Ablation Studies and Efficiency

Experiments confirm that fine-tuning the NAC encoder in TokenSE yields superior enhancement compared to encoder-freezing strategies even when auxiliary features are used. TokenSE with Mamba (Bi) achieves lower GFLOPs than Transformer-based counterparts, confirming the practical efficiency critical for deployment in CI/HA systems.

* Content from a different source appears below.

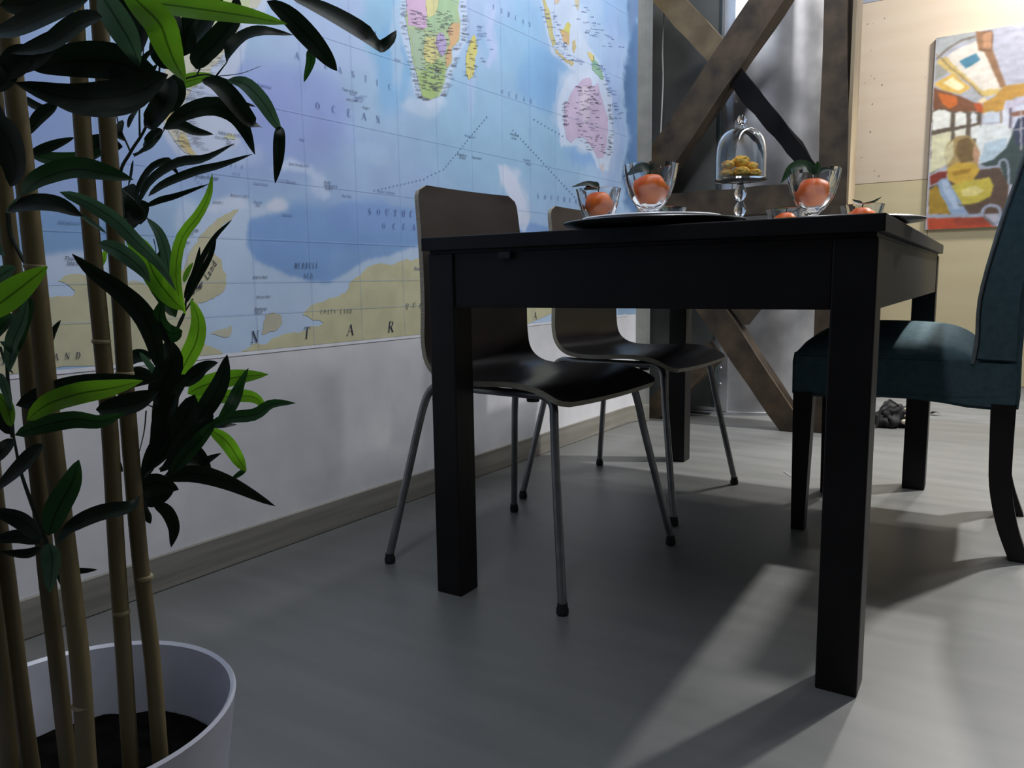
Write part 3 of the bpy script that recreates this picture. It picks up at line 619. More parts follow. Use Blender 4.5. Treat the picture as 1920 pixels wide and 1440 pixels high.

Theoretical and Practical Implications

The development of TokenSE operationalizes several advances:

  • Adaptation of SSM-based Mamba for generative SE in the discrete token space, achieving superior sequence modeling at lower computational cost.
  • End-to-end, jointly-optimized compression and enhancement: By fine-tuning the encoder, token representations are specialized for SE, optimizing information flow for intelligibility restoration.
  • Explicit targeting of the CI population: Objective and subjective results specifically validate gains for CI users, a demographic rarely considered in token-based SE frameworks.

The implications are twofold:

  • Practically, TokenSE paves an efficient path for real-time, high-performance SE on CI and hearing aid hardware without the compute penalties of Transformer architectures.
  • Theoretically, the approach opens avenues for future integration of more sophisticated generative modeling in token spaces (e.g., diffusion or flow-based methods), exploration of causal deployment, and tailored enhancement strategies preserving CI-perceivable cues.

Conclusion

TokenSE introduces a robust and computationally efficient discrete-token-based speech enhancement framework using Mamba state-space models, tailored for the unique demands of cochlear implant users. The system demonstrates substantial gains in both objective and listener-based outcomes under challenging real-world acoustic conditions, setting a new standard in CI-oriented speech enhancement research. Future investigations may extend these principles to other assistive hearing devices and further optimize discrete codec representations in end-to-end SE pipelines.